これに、腰掛ける為に椅子を引くスペースを書き入れると2人用では2.3×2m分、4人用では2.3×2.55m分のスペースが必要になります。(下図参照)
どうしてもスペースがとれないという場合は、キャスター付きの椅子や横から入り込めるベンチシートやダイニングソファを使うという手もあります。椅子を引く側では75cm、座らない方は60cmあれば十分です。
人が座らない側は、キッチンカウンターや壁などにつけてしまうこともできます。
椅子に腰かけている人の背後を通って食事を運ぶのに必要なスペースはテーブルの端から最低でも1mと覚えておきましょう。
くつろぐのに必要なスペース
くつろぐ場所と言えばリビングですね。
一般的には、リビングにソファ+テーブル+TV台というレイアウトが多いのではないでしょうか。

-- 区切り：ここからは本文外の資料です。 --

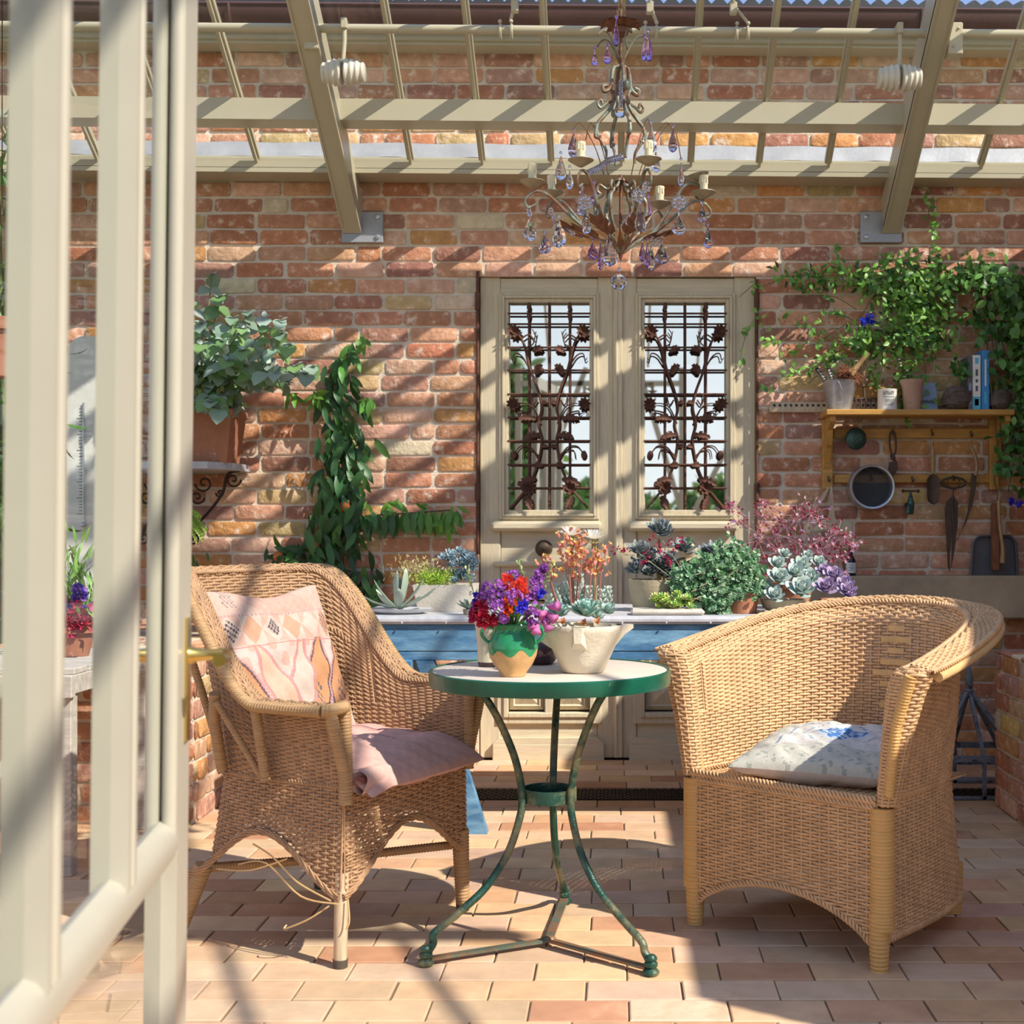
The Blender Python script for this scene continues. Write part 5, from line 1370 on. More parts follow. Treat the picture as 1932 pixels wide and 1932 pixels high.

ソファ+テーブル+TV台のレイアウトに考慮すべきスペース
- ソファとテーブルの間:30~50cm
- テーブル(またはソファ)からTVまでの距離:60cm以上
上記、3点を置きたい場合、どんなサイズ(奥行)にすれば良いかは下の式で出せます。
部屋の奥行>ソファの奥行+50cm+テーブルの奥行+60cm+TVボードの奥行。
間口が狭くてソファの前にテーブルとTVを置けないという場合は、ソファの横にサイドテーブルを置けばコンパクトに収めることができます。
2人掛けソファとパーソナルチェアのレイアウトパターン
中央にテーブルを置き、ソファの正面にテレビを置きます。
3人掛けソファのレイアウトパターン
ソファの正面にテレビ、サイドテーブルはソファの横に置きます。
コーナーソファのレイアウトパターン
テレビはソファの対角のどちらにでも置けるのでレイアウトが自由にできます。
仕事・勉強するのに必要なスペース
パソコンを使ったり、書き物をしたりと、様々な作業に必要になるデスク。
デスクのサイズは色々で、幅も奥行もまちまちなのが多く、どのサイズを選んだら良いか迷うことが多い家具です。
デスクを置く際に考慮すべきスペース
- 椅子を引いて腰かけるスペース:75cm
デスクの大きさは、幅は一番最初に書いた人が通るのに必要なスペースを、奥行きを決める時は、デスクの奥行+75cmを目安に決めるとよいです。
1畳の書斎コーナー
また、間取りの関係で、書斎や専用の仕事部屋などが作れない場合は1畳分のスペースがあれば、書斎コーナーを作ることができます。
寝るのに必要なスペース
ベッドには大きく分けて、シングル、セミダブル、ダブルの3種類があります。
通常、人が横向きになって通るスペースは45cm必要ですが、ベッドの場合は、家具自体の高さが低いので、足が入るスペースさえあれば、通ることが出来ます。
ベッドに「上がる」「下りる」といった動作に必要なスペースは最低30cmの幅があれば十分です。